DEA Narco-Terroism Sting Operations Snag 4 Arms Dealers

The Drug Enforcement Administration has been busy the past few months.  Just last week, in two separate narco-terrorism sting operations, they indicted four men attempting to deal arms and traffic drugs to terrorist organizations.

Three of the men, Siavosh Henareh, Bachar Wehbe, and Cetin Aksu were caught attempting to provide material support to the infamous terrorist group Hezbollah.  According to the DEA report, on June 13, 2011, the men signed a “written contract for the purchase of 48 American-made Stinger SAMs, 100 Igla SAMs, 5,000 AK-47 assault rifles, 1,000 M4 rifles, and 1,000 Glock handguns, for a total price of approximately $9.5 million.”  They then proceeded to transfer the money into the account of a confidential DEA source.  

Derek Maltz, DEA Special Agent in Charge of Special Operations Division, told reporters, “In this conspiracy, you have heroin and you have guns and he was doing a deal to get the money back to Hezbollah, he signed a contract to bring these massive amounts of weapons to Hezbollah.”

The other individual, Taza Gul Alizai, was indicted for conspiring to provide the Taliban with six AK-47s, and 15 kilograms of heroin.   He was caught when he tried to sell those items to different confidential  DEA source in Kandahar, Afghanistan. 

Manhattan U.S. Attorney Prett Bharara told reporters, “Today’s indictments provide fresh evidence of what many of us have been seeing for some time: the growing nexus between drug trafficking and terrorism, a nexus that threatens to become a clear and present danger to our national security.  Combating this lethal threat requires a bold and proactive approach. And as crime increasingly goes global, and national security threats remain global, the long arm of the law has to get even longer.”

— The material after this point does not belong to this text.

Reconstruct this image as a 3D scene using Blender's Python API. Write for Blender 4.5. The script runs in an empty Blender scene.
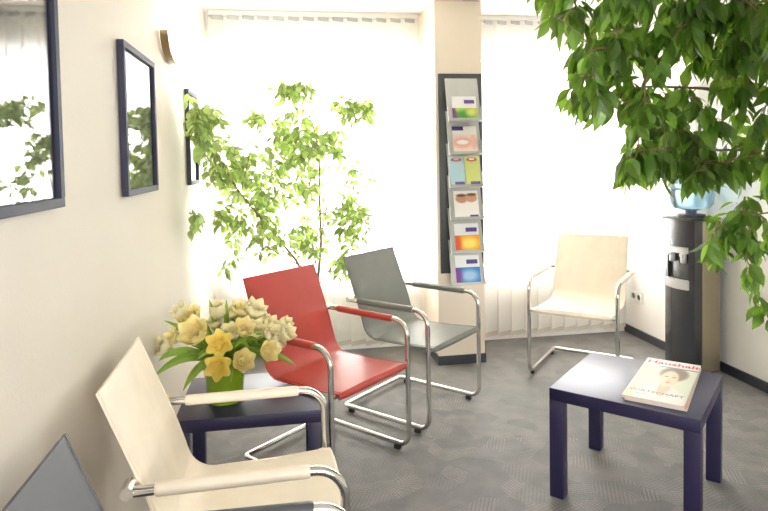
import bpy, bmesh, math, random
from mathutils import Vector, Matrix, Quaternion
C = bpy.context.scene
PI = math.pi
random.seed(7)

# ------------------------------------------------------------------ camera
F, CX, CY = 599.38, 379.19, 185.36          # focal length and principal point in px of the 768x511 frame
PITCH, ROLL, YAW = 0.0397, -0.0187, 0.1557
EYE = Vector((0.5218, 0.0, 1.3819))
fw = Vector((math.sin(YAW)*math.cos(PITCH), math.cos(YAW)*math.cos(PITCH), -math.sin(PITCH)))
rt0 = Vector((math.cos(YAW), -math.sin(YAW), 0)); up0 = rt0.cross(fw)
rt = rt0*math.cos(ROLL) + up0*math.sin(ROLL); up = -rt0*math.sin(ROLL) + up0*math.cos(ROLL)
cam = bpy.data.cameras.new('camera'); co = bpy.data.objects.new('camera', cam); C.collection.objects.link(co)
cam.sensor_width = 36; cam.lens = F/768*36
cam.shift_x = (384-CX)/768; cam.shift_y = (CY-255.5)/768
cam.clip_start = .05
m = Matrix((rt, up, -fw)).transposed().to_4x4(); m.translation = EYE
co.matrix_world = m
C.camera = co
def at(u, v, Y):                                # the point seen at a pixel, at world depth Y
    d = fw*F + rt*(u-CX) - up*(v-CY)
    return EYE + d*(Y/d.y)
def atz(u, v, z):
    d = fw*F + rt*(u-CX) - up*(v-CY)
    return EYE + d*((z-EYE.z)/d.z)

# ------------------------------------------------------------------ world, lights, exposure
C.view_settings.view_transform = 'Standard'; C.view_settings.look = 'None'
C.view_settings.gamma = 1; C.view_settings.use_curve_mapping = False
C.view_settings.exposure = 0.0
w = bpy.data.worlds.new('world'); C.world = w; w.use_nodes = True
w.node_tree.nodes['Background'].inputs[0].default_value = (.86, .93, 1, 1)
w.node_tree.nodes['Background'].inputs[1].default_value = 1.5
def area(name, loc, rot, sx, sy, power, col=(1, 1, 1), spread=PI):
    l = bpy.data.lights.new(name, 'AREA'); l.shape = 'RECTANGLE'; l.size = sx; l.size_y = sy
    l.energy = power; l.color = col; l.spread = spread
    o = bpy.data.objects.new(name, l); C.collection.objects.link(o); o.location = loc; o.rotation_euler = rot
    return o
BACK = 4.36                                     # inner face of the window wall
RW = 3.17; ZC = 2.44
area('daylight_left_window', (.80, BACK+.45, 1.40), (-PI/2, 0, 0), 1.5, 1.75, 430, (.95, .975, 1))
area('daylight_right_window', (2.50, BACK+.45, 1.40), (-PI/2, 0, 0), 1.35, 1.75, 430, (.95, .975, 1))
area('front_fill_light', (1.75, -3.15, 1.45), (PI/2, 0, 0), 2.9, 1.6, 240, (1, .985, .96))  # fill light added behind the camera to brighten the fronts

# ------------------------------------------------------------------ materials
def lin(c):
    return tuple((x/12.92 if x <= .04045 else ((x+.055)/1.055)**2.4) for x in [v/255 for v in c])
def mat(name, col, rough=.5, metal=0, spec=.5, noise=0, nscale=30, bump=0, bscale=200, coat=0, ior=None, sheen=0):
    m = bpy.data.materials.new(name); m.use_nodes = True
    n = m.node_tree.nodes; l = m.node_tree.links; b = n['Principled BSDF']
    c = (*lin(col), 1)
    b.inputs['Base Color'].default_value = c; b.inputs['Roughness'].default_value = rough
    b.inputs['Metallic'].default_value = metal; b.inputs['Specular IOR Level'].default_value = spec
    b.inputs['Coat Weight'].default_value = coat; b.inputs['Coat Roughness'].default_value = .3 if 'lacquer' in name else .15
    tc = n.new('ShaderNodeTexCoord')
    if noise:
        t = n.new('ShaderNodeTexNoise'); t.inputs['Scale'].default_value = nscale; t.inputs['Detail'].default_value = 4
        l.new(tc.outputs['Object'], t.inputs['Vector'])
        r = n.new('ShaderNodeValToRGB')
        r.color_ramp.elements[0].position = .3; r.color_ramp.elements[1].position = .7
        r.color_ramp.elements[0].color = (*[x*(1-noise) for x in c[:3]], 1)
        r.color_ramp.elements[1].color = (*[min(1, x*(1+noise)) for x in c[:3]], 1)
        l.new(t.outputs['Fac'], r.inputs[0]); l.new(r.outputs[0], b.inputs['Base Color'])
    if bump:
        t = n.new('ShaderNodeTexNoise'); t.inputs['Scale'].default_value = bscale; t.inputs['Detail'].default_value = 3
        l.new(tc.outputs['Object'], t.inputs['Vector'])
        k = n.new('ShaderNodeBump'); k.inputs['Strength'].default_value = bump; k.inputs['Distance'].default_value = .002
        l.new(t.outputs['Fac'], k.inputs['Height']); l.new(k.outputs[0], b.inputs['Normal'])
    return m
def mat_thin(name, col, trans=.5, gloss=.06, rough=.35, var=.25, back=None):
    """thin sheet: diffuse + translucent + a little gloss"""
    m = bpy.data.materials.new(name); m.use_nodes = True
    n = m.node_tree.nodes; l = m.node_tree.links; n.clear()
    out = n.new('ShaderNodeOutputMaterial')
    d = n.new('ShaderNodeBsdfDiffuse'); t = n.new('ShaderNodeBsdfTranslucent'); g = n.new('ShaderNodeBsdfGlossy')
    g.inputs['Roughness'].default_value = rough
    m1 = n.new('ShaderNodeMixShader'); m2 = n.new('ShaderNodeMixShader')
    m1.inputs[0].default_value = trans; m2.inputs[0].default_value = gloss
    c = lin(col); c2 = lin(back or col)
    geo = n.new('ShaderNodeNewGeometry')
    def varied(cc):
        r = n.new('ShaderNodeValToRGB'); r.color_ramp.elements[0].color = (*[x*(1-var) for x in cc], 1)
        r.color_ramp.elements[1].color = (*[min(1, x*(1+var)) for x in cc], 1)
        l.new(geo.outputs['Random Per Island'], r.inputs[0]); return r.outputs[0]
    if var:
        l.new(varied(c), d.inputs['Color']); l.new(varied(c2), t.inputs['Color'])
    else:
        d.inputs['Color'].default_value = (*c, 1); t.inputs['Color'].default_value = (*c2, 1)
    l.new(d.outputs[0], m1.inputs[1]); l.new(t.outputs[0], m1.inputs[2])
    l.new(m1.outputs[0], m2.inputs[1]); l.new(g.outputs[0], m2.inputs[2]); l.new(m2.outputs[0], out.inputs[0])
    return m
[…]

DEA Administrator Michele M. Leonhart stated: “These DEA operations starkly illustrate how drug trafficking is a double threat that fuels both addiction and terrorism. We have successfully targeted, and substantially dismantled two dangerous and complex networks; stopped efforts to arm Hezabollah and Taliban terrorists; and prevented massive amounts of heroin from reaching illicit markets around the world.”

“Those responsible for these crimes will now face trial due to the brave and talented men and women of the DEA, the skilled federal prosecutors of the Southern District of New York, and the extraordinary cooperation of our many international and federal agency partners, all whom were instrumental in the success of these DEA operations,” she said.

Henareh and Aksu were arrested in Bucharest, Romania and are awaiting extradition to the U.S.  Alizai and Wehbe were arrested in the Republic of the Maldives and were brought before a Manhattan federal court last Tuesday.

All of the men face multiple counts of serious chargers that carry long-term mandatory minimum sentencing, i.e. “Life in prison, with a mandatory minimum term of 25 years in prison.”  Chance are, they will be going away for a very long time.